EXERCISE GOAL
Output every line below without omitting or altering anything.

DATA

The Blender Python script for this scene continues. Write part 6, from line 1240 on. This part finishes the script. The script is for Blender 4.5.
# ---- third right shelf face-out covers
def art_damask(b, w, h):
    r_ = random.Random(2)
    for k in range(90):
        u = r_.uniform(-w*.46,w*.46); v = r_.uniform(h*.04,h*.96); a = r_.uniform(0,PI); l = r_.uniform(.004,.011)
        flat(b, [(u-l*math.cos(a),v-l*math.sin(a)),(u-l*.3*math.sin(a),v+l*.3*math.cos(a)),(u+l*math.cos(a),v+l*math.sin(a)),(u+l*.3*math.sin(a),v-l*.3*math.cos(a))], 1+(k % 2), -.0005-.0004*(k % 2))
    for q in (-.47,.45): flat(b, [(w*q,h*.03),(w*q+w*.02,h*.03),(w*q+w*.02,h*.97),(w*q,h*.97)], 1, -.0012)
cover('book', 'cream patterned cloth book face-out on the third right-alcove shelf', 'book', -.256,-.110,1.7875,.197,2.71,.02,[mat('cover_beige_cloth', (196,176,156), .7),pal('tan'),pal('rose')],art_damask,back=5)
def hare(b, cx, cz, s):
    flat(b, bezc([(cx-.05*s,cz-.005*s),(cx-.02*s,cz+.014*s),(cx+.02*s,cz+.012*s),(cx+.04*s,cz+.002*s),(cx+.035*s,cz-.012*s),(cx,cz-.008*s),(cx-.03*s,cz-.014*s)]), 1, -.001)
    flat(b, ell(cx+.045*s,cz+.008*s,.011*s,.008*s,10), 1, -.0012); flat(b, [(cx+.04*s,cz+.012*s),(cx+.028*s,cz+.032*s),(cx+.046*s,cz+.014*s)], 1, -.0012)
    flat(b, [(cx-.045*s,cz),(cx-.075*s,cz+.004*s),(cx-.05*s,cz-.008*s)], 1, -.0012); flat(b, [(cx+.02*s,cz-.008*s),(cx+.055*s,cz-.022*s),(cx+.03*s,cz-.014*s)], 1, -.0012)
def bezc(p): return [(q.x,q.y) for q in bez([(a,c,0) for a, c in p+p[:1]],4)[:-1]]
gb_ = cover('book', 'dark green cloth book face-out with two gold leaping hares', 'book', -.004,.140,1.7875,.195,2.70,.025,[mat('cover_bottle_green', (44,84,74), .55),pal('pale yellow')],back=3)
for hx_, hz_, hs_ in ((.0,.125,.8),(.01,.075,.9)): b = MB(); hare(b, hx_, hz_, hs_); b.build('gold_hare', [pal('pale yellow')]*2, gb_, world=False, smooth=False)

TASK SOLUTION
The Blender Python script for this scene continues. Write part 6, from line 1240 on. This part finishes the script. The script is for Blender 4.5.
# ---- third right shelf face-out covers
def art_damask(b, w, h):
    r_ = random.Random(2)
    for k in range(90):
        u = r_.uniform(-w*.46,w*.46); v = r_.uniform(h*.04,h*.96); a = r_.uniform(0,PI); l = r_.uniform(.004,.011)
        flat(b, [(u-l*math.cos(a),v-l*math.sin(a)),(u-l*.3*math.sin(a),v+l*.3*math.cos(a)),(u+l*math.cos(a),v+l*math.sin(a)),(u+l*.3*math.sin(a),v-l*.3*math.cos(a))], 1+(k % 2), -.0005-.0004*(k % 2))
    for q in (-.47,.45): flat(b, [(w*q,h*.03),(w*q+w*.02,h*.03),(w*q+w*.02,h*.97),(w*q,h*.97)], 1, -.0012)
cover('book', 'cream patterned cloth book face-out on the third right-alcove shelf', 'book', -.256,-.110,1.7875,.197,2.71,.02,[mat('cover_beige_cloth', (196,176,156), .7),pal('tan'),pal('rose')],art_damask,back=5)
def hare(b, cx, cz, s):
    flat(b, bezc([(cx-.05*s,cz-.005*s),(cx-.02*s,cz+.014*s),(cx+.02*s,cz+.012*s),(cx+.04*s,cz+.002*s),(cx+.035*s,cz-.012*s),(cx,cz-.008*s),(cx-.03*s,cz-.014*s)]), 1, -.001)
    flat(b, ell(cx+.045*s,cz+.008*s,.011*s,.008*s,10), 1, -.0012); flat(b, [(cx+.04*s,cz+.012*s),(cx+.028*s,cz+.032*s),(cx+.046*s,cz+.014*s)], 1, -.0012)
    flat(b, [(cx-.045*s,cz),(cx-.075*s,cz+.004*s),(cx-.05*s,cz-.008*s)], 1, -.0012); flat(b, [(cx+.02*s,cz-.008*s),(cx+.055*s,cz-.022*s),(cx+.03*s,cz-.014*s)], 1, -.0012)
def bezc(p): return [(q.x,q.y) for q in bez([(a,c,0) for a, c in p+p[:1]],4)[:-1]]
gb_ = cover('book', 'dark green cloth book face-out with two gold leaping hares', 'book', -.004,.140,1.7875,.195,2.70,.025,[mat('cover_bottle_green', (44,84,74), .55),pal('pale yellow')],back=3)
for hx_, hz_, hs_ in ((.0,.125,.8),(.01,.075,.9)): b = MB(); hare(b, hx_, hz_, hs_); b.build('gold_hare', [pal('pale yellow')]*2, gb_, world=False, smooth=False)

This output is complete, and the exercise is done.